Landcom, Inc. v. Galen-Lyons Joint Landfill Commission

687 N.Y.S.2d 841 | N.Y. App. Div. | 1999

Order affirmed without costs. Memorandum: This matter, involving efforts by plaintiff, Landcom, Inc. (Landcom), to open a new solid waste facility adjacent to an existing landfill operated by defendant Galen-Lyons Joint Landfill Commission (Commission), was previously before our Court (Matter of Billerbeck v Brady, 224 AD2d 937). We held that the agreement that committed the Commission to convey property to Landcom and other parties to open the new landfill was null and void because it failed to comply with the requirements of the State Environmental Quality Review Act. Subsequent to that decision, the Commission notified Landcom that neither the Commission nor defendant Town of Galen wished to negotiate a new revised agreement or any other solid waste initiatives with Landcom.

In September 1996 Landcom commenced this action seeking to recover damages for breach of contract and in quasi contract. Following joinder of issue, defendants moved for summary judgment dismissing the complaint on the ground that Land-com may not recover damages under an agreement that was declared null and void. Supreme Court properly granted the motions and dismissed the complaint. Landcom concedes that the agreement was declared null and void, but contends that it *968properly pleaded a cause of action sounding in quasi contract and is entitled to recover damages under that theory. We disagree. A “quasi contract” theory “only applies in the absence of an express agreement, and is not really a contract at all, but rather a legal obligation imposed in order to prevent a party’s unjust enrichment” (Clark-Fitzpatrick, Inc. v Long Is. R. R. Co., 70 NY2d 382, 388; see, Parsa v State of New York, 64 NY2d 143, 148, rearg denied 64 NY2d 885). The law creates the obligation, regardless of the intention of the parties, to ensure a just and equitable result (see, Bradkin v Leverton, 26 NY2d 192, 196). In order to make out a cause of action in quantum meruit or quasi contract, a plaintiff must establish (1) the performance of services in good faith; (2) the acceptance of those services by the person to whom they are rendered; (3) an expectation of compensation therefor; and (4) the reasonable value of the services (see, Heller v Kurz, 228 AD2d 263, 264, quoting Moors v Hall, 143 AD2d 336, 337-338).

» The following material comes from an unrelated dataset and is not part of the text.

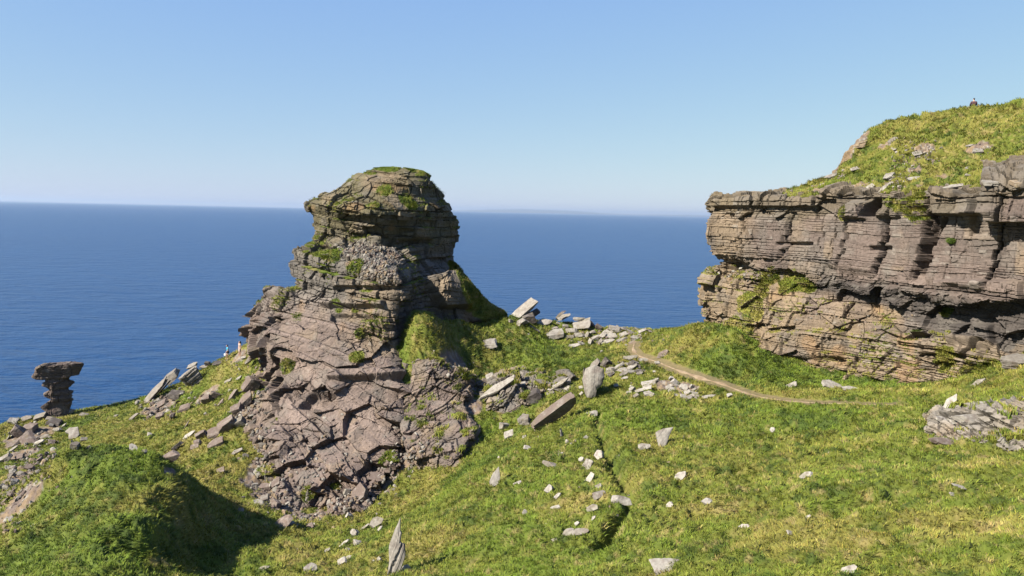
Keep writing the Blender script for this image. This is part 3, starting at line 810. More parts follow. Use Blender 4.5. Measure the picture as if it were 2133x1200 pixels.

We conclude that Landcom failed to establish that it performed services with the expectation that it would be compensated. Rather, it appears that Landcom prepared the Part 360 Landfill Construction Application and expended money with the expectation that it would eventually operate the new landfill facility. “Any work was merely preparatory to performance, and therefore could not constitute the basis for restitution based upon unjust enrichment” (Absher Constr. Corp. v Colin, 233 AD2d 279, 280; see, Farash v Sykes Datatronics, 59 NY2d 500, 506). “Moreover, there is nothing in the record, other than [Landcom’s] conclusory assertions, to support its claim that the defendants derived any benefit from [Landcom’s] work” (Absher Constr. Corp. v Colin, supra, at 280). “Although it may seem harsh to deny [Landcom] payment for services rendered at the request of the municipal officials, [Landcom], in the absence of an appropriation, undertook the work at its own risk” (Gill, Korff & Assoc, v County of Onondaga, 152 AD2d 912, 914).

All concur, Balio, J., not participating. (Appeal from Order of Supreme Court, Wayne County, Sirkin, J. — Summary Judgment.) Present — Hayes, J. P., Wisner, Pigott, Jr., Callahan and Balio, JJ.